Refueling the fight in the air, on land, on demand

  • Published
  • By Staff Sgt. Kevin Long
  • 100th Air Refueling Wing Public Affairs

Royal Air Force Mildenhall is home to two separate wings with different scopes and responsibilities. However, the collaborative efforts they use to execute each mission makes the installation as a whole, a truly strategic forward base.

There may be no better example of the close working partnerships that lie underneath the cloudy skies than what happens on the ground between the 352nd Special Operations Wing and the 100th Air Refueling Wing.

It is widely known that 100th ARW is the sole U.S. air refueling wing in the European theater, ensuring reach and deterrence through critical air refueling to U.S. forces, NATO allies and European partners.

But what happens if air-to-air refueling isn’t an option?

That’s where the 352nd SOW and the multi-capable MC-130J Commando II aircraft steps up to the plate, partnering with members from the 100th Logistics Readiness Squadron’s to set up a forward area refueling point (FARP).

U.S. Air Force Staff Sgt.
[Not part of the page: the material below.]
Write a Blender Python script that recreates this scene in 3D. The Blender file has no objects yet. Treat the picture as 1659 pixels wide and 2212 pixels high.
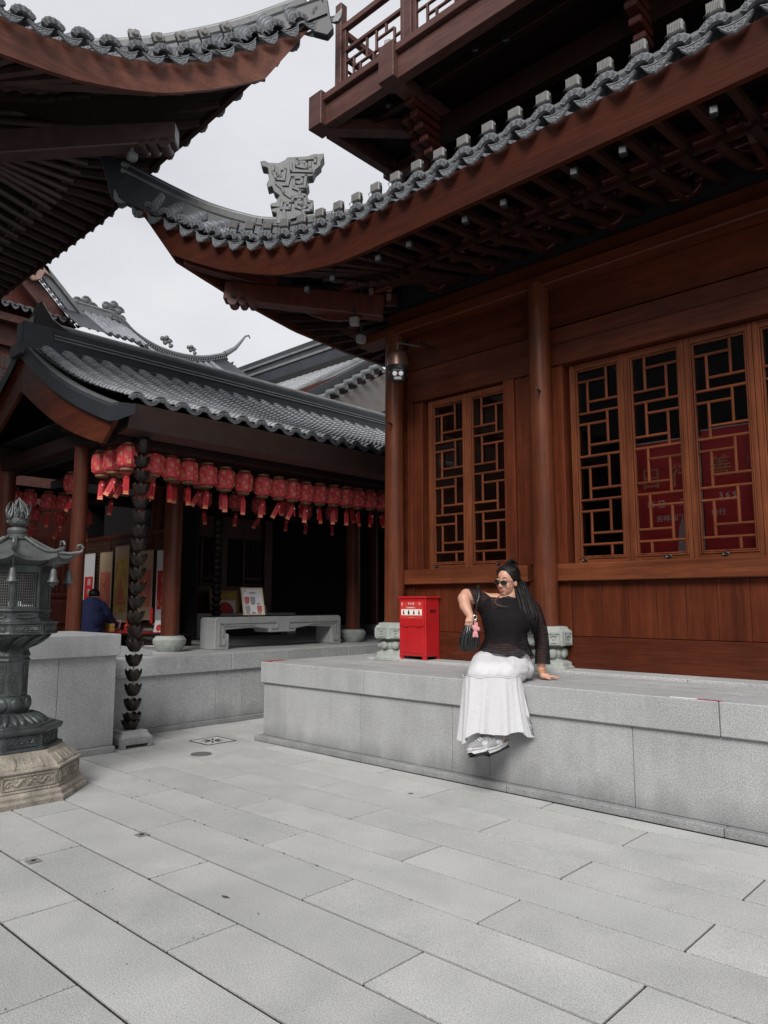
import bpy, bmesh, math, random
from mathutils import Vector, Matrix, Euler
random.seed(7)
S = bpy.context.scene
COL = S.collection
PI = math.pi
R = math.radians

# ---------------------------------------------------------------- camera
cam = bpy.data.cameras.new('camera'); camo = bpy.data.objects.new('camera', cam); COL.objects.link(camo)
cam.sensor_fit = 'HORIZONTAL'; cam.sensor_width = 36; cam.lens = 36 * 1584 / 1659
cam.clip_start = 0.05; cam.clip_end = 900
camo.location = (0, 0, 1.38)
camo.rotation_euler = (R(90 + 7.0894), 0, R(43.1344))
S.camera = camo
# ---------------------------------------------------------------- world and sun (overcast day)
SUN_DIR = Vector((0.36, -0.66, 0.64)).normalized()       # towards the sun
elev = math.asin(SUN_DIR.z); azim = math.atan2(SUN_DIR.x, SUN_DIR.y)
W = bpy.data.worlds.new('World'); S.world = W; W.use_nodes = True
nt = W.node_tree; nt.nodes.clear()
out = nt.nodes.new('ShaderNodeOutputWorld'); bg = nt.nodes.new('ShaderNodeBackground')
sky = nt.nodes.new('ShaderNodeTexSky'); sky.sky_type = 'NISHITA'; sky.sun_disc = False
sky.sun_elevation = elev; sky.sun_rotation = azim; sky.air_density = 1.0; sky.dust_density = 3.0
hs = nt.nodes.new('ShaderNodeHueSaturation'); hs.inputs['Saturation'].default_value = 0.25
tc = nt.nodes.new('ShaderNodeTexCoord'); mp = nt.nodes.new('ShaderNodeMapping'); mp.inputs['Scale'].default_value = (1, 1, 2.2)
nz = nt.nodes.new('ShaderNodeTexNoise'); nz.inputs['Scale'].default_value = 1.7; nz.inputs['Detail'].default_value = 5; nz.inputs['Roughness'].default_value = 0.5
cr = nt.nodes.new('ShaderNodeValToRGB')
cr.color_ramp.elements[0].position = 0.34; cr.color_ramp.elements[0].color = (4.35, 4.45, 4.8, 1)
cr.color_ramp.elements[1].position = 0.68; cr.color_ramp.elements[1].color = (5.85, 5.9, 6.1, 1)
mx = nt.nodes.new('ShaderNodeMix'); mx.data_type = 'RGBA'; mx.inputs['Factor'].default_value = 0.93
L = nt.links
L.new(tc.outputs['Generated'], mp.inputs['Vector']); L.new(mp.outputs['Vector'], nz.inputs['Vector']); L.new(nz.outputs['Fac'], cr.inputs['Fac'])
L.new(sky.outputs['Color'], hs.inputs['Color']); L.new(hs.outputs['Color'], mx.inputs['A']); L.new(cr.outputs['Color'], mx.inputs['B'])
L.new(mx.outputs['Result'], bg.inputs['Color']); bg.inputs['Strength'].default_value = 0.1
L.new(bg.outputs['Background'], out.inputs['Surface'])
sl = bpy.data.lights.new('sun', 'SUN'); sl.energy = 2.35; sl.angle = R(26); sl.color = (1.0, 0.97, 0.93)
so = bpy.data.objects.new('sun', sl); COL.objects.link(so)
so.rotation_euler = SUN_DIR.to_track_quat('Z', 'Y').to_euler(); so.location = (0, 0, 30)
vs = S.view_settings; vs.view_transform = 'Standard'; vs.look = 'None'; vs.exposure = 0.60; vs.gamma = 1.0; vs.use_curve_mapping = False
S.cycles.max_bounces = 7; S.cycles.diffuse_bounces = 3; S.cycles.glossy_bounces = 3; S.cycles.transparent_max_bounces = 10

# ---------------------------------------------------------------- tagging helpers
def tag(o, label=None, cat=None, group=None, kind=None):
    if label: o['label'] = label
    if cat: o['category'] = cat
    if group: o['group'] = group
    if kind: o['kind'] = kind
    return o
def thing(name, label, cat, loc=(0, 0, 0), rz=0, group=None, kind=None):
    o = bpy.data.objects.new(name, None); COL.objects.link(o); o.empty_display_size = 0.1
    o.location = loc; o.rotation_euler = (0, 0, rz)
    return tag(o, label, cat, group, kind)
def put(name, me, parent=None, loc=(0, 0, 0), rot=(0, 0, 0), sc=(1, 1, 1), mat4=None):
    o = bpy.data.objects.new(name, me); COL.objects.link(o); o.parent = parent
    if mat4 is not None: o.matrix_local = mat4
    else:
        o.location = loc; o.rotation_euler = rot; o.scale = sc
    return o
def copy_tree(o, parent=None, loc=None, rz=None):
    c = o.copy(); COL.objects.link(c); c.parent = parent
    if loc is not None: c.location = loc
    if rz is not None: c.rotation_euler = (0, 0, rz)
    for ch in o.children: copy_tree(ch, c)
    return c

# ---------------------------------------------------------------- mesh builder
class MB:
    def __init__(s): s.v = []; s.f = []
    def add(s, vs, fs, M=None):
        n = len(s.v)
        for p in vs:
            p = Vector(p)
            s.v.append(M @ p if M is not None else p)
        for f in fs: s.f.append([i + n for i in f])
        return s
    def box(s, x0, x1, y0, y1, z0, z1, M=None):
        vs = [(x, y, z) for z in (z0, z1) for x, y in ((x0, y0), (x1, y0), (x1, y1), (x0, y1))]
        return s.add(vs, [(3, 2, 1, 0), (4, 5, 6, 7), (0, 1, 5, 4), (1, 2, 6, 5), (2, 3, 7, 6), (3, 0, 4, 7)], M)
    def cbox(s, c, d, M=None):
        return s.box(c[0] - d[0] / 2, c[0] + d[0] / 2, c[1] - d[1] / 2, c[1] + d[1] / 2, c[2] - d[2] / 2, c[2] + d[2] / 2, M)
    def beam(s, a, b, w, h, up=(0, 0, 1), w2=None, h2=None):
        a = Vector(a); b = Vector(b); d = (b - a).normalized(); up = Vector(up)
        sd = d.cross(up).normalized(); u = sd.cross(d)
        w2 = w if w2 is None else w2; h2 = h if h2 is None else h2
        vs = []
        for p, ww, hh in ((a, w, h), (b, w2, h2)):
            for i, j in ((-1, -1), (1, -1), (1, 1), (-1, 1)): vs.append(p + sd * i * ww / 2 + u * j * hh / 2)
        return s.add(vs, [(3, 2, 1, 0), (4, 5, 6, 7), (0, 1, 5, 4), (1, 2, 6, 5), (2, 3, 7, 6), (3, 0, 4, 7)])
    def tube(s, pts, rad, n=8, caps=True, up=(0, 0, 1), flat=1.0):
        pts = [Vector(p) for p in pts]
        if not hasattr(rad, '__len__'): rad = [rad] * len(pts)
        vs = []; fs = []; m = len(pts)
        for i, p in enumerate(pts):
            d = (pts[min(i + 1, m - 1)] - pts[max(i - 1, 0)])
            if d.length < 1e-9: d = Vector((0, 0, 1))
            d.normalize(); u = Vector(up)
            if abs(d.dot(u)) > 0.97: u = Vector((1, 0, 0)) if abs(d.x) < 0.9 else Vector((0, 1, 0))
            sd = d.cross(u).normalized(); u2 = sd.cross(d)
            for k in range(n):
                a = 2 * PI * k / n
                vs.append(p + sd * math.cos(a) * rad[i] + u2 * math.sin(a) * rad[i] * flat)
        for i in range(m - 1):
            for k in range(n):
                k2 = (k + 1) % n
                fs.append((i * n + k, i * n + k2, (i + 1) * n + k2, (i + 1) * n + k))
        if caps: fs.append(tuple(range(n - 1, -1, -1))); fs.append(tuple((m - 1) * n + k for k in range(n)))
        return s.add(vs, fs)
    def lathe(s, prof, n=16, M=None, ph=0.0, caps=True):
        vs = []; fs = []; m = len(prof)
        for r, z in prof:
            for k in range(n):
                a = ph + 2 * PI * k / n; vs.append((r * math.cos(a), r * math.sin(a), z))
        for i in range(m - 1):
            for k in range(n):
                k2 = (k + 1) % n
                fs.append((i * n + k, i * n + k2, (i + 1) * n + k2, (i + 1) * n + k))
        if caps: fs.append(tuple(range(n - 1, -1, -1))); fs.append(tuple((m - 1) * n + k for k in range(n)))
        return s.add(vs, fs, M)
    def prism(s, poly, t, M=None):
        """poly in XZ, thickness t along Y centred"""
        n = len(poly)
        vs = [(x, -t / 2, z) for x, z in poly] + [(x, t / 2, z) for x, z in poly]
        fs = [tuple(range(n)), tuple(range(2 * n - 1, n - 1, -1))]
        fs += [(i, i + n, (i + 1) % n + n, (i + 1) % n) for i in range(n)]
        return s.add(vs, fs, M)
    def ell(s, c, r, n=12, m=8, M=None):
        vs = []; fs = []
        for i in range(m + 1):
            t = PI * i / m
            for k in range(n):
                a = 2 * PI * k / n
                vs.append((c[0] + r[0] * math.sin(t) * math.cos(a), c[1] + r[1] * math.sin(t) * math.sin(a), c[2] + r[2] * math.cos(t)))
        for i in range(m):
            for k in range(n): fs.append((i * n + k, (i + 1) * n + k, (i + 1) * n + (k + 1) % n, i * n + (k + 1) % n))
        return s.add(vs, fs, M)
    def grid(s, rows, close=False):
        n = len(rows[0]); vs = [p for r in rows for p in r]; fs = []
        for i in range(len(rows) - 1):
            for k in range(n if close else n - 1):
                k2 = (k + 1) % n
                fs.append((i * n + k, i * n + k2, (i + 1) * n + k2, (i + 1) * n + k))
        return s.add(vs, fs)
    def mesh(s, name, mat, smooth=False, bevel=0, seg=1, merge=False):
        me = bpy.data.meshes.new(name); me.from_pydata([tuple(v) for v in s.v], [], s.f)
        bm = bmesh.new(); bm.from_mesh(me)
        if merge: bmesh.ops.remove_doubles(bm, verts=bm.verts, dist=1e-5)
        bmesh.ops.recalc_face_normals(bm, faces=bm.faces)
        if bevel:
            bmesh.ops.bevel(bm, geom=[e for e in bm.edges if len(e.link_faces) == 2 and e.calc_face_angle(0) > 0.5], offset=bevel, segments=seg, affect='EDGES', profile=0.5)
        if smooth is True:
            for f in bm.faces: f.smooth = True
        elif smooth:
            for f in bm.faces: f.smooth = True
            for e in bm.edges:
                if len(e.link_faces) == 2 and e.calc_face_angle(0) > R(smooth): e.smooth = False
        bm.to_mesh(me); bm.free(); me.materials.append(mat); return me
    def obj(s, name, mat, parent=None, smooth=False, bevel=0, loc=(0, 0, 0), rot=(0, 0, 0), seg=1, merge=False):
        return put(name, s.mesh(name, mat, smooth, bevel, seg, merge), parent, loc, rot)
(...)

Ethan Nixon, 100th Logistics Readiness Squadron FARP team chief, says when his team is partnered with the 352nd SOW, they “provide the Air Force with the capability to give fuel support in an austere environment.”

“We’ll fly in, run a hose out and set up a refueling point for what is typically special operations units here. Usually it’s helicopters, fighters, or whatever else needs fuel down on the ground,” says Nixon.

There are a variety of reasons why midway or emergency ground refueling points could need to be stood up for U.S. forces, our NATO allies, or our European partners. As Nixon describes, FARP employment allows the U.S. Air Force to create “a mid-way point between wherever they’re going whether it be for medivac, hostage rescue or high value target missions.”

While the KC-135 Stratotanker is the chosen refueling workhorse of the 100th ARW for aerial operations, it is only logical that the 352nd SOW’s MC-130J be used to its full potential with this added refueling capability on land.

“It provides that capability to get fuel anywhere,” says Nixon, “I mean, MC-130s can essentially land anywhere, set up a fueling sight at any location, and the big thing is it leaves a small footprint. It’s a quick in and out operation like you were never even there.”

These capabilities do not end with the 352nd SOW and the 100th ARW. Team Mildenhall continues to share these skills with NATO allies and European partners through joint exercises.

FARP capabilities are just one example of the agile combat employment concepts that are being trained and developed as the 352nd SOW and 100th ARW continue to lead the way in building readiness for the high-end fight.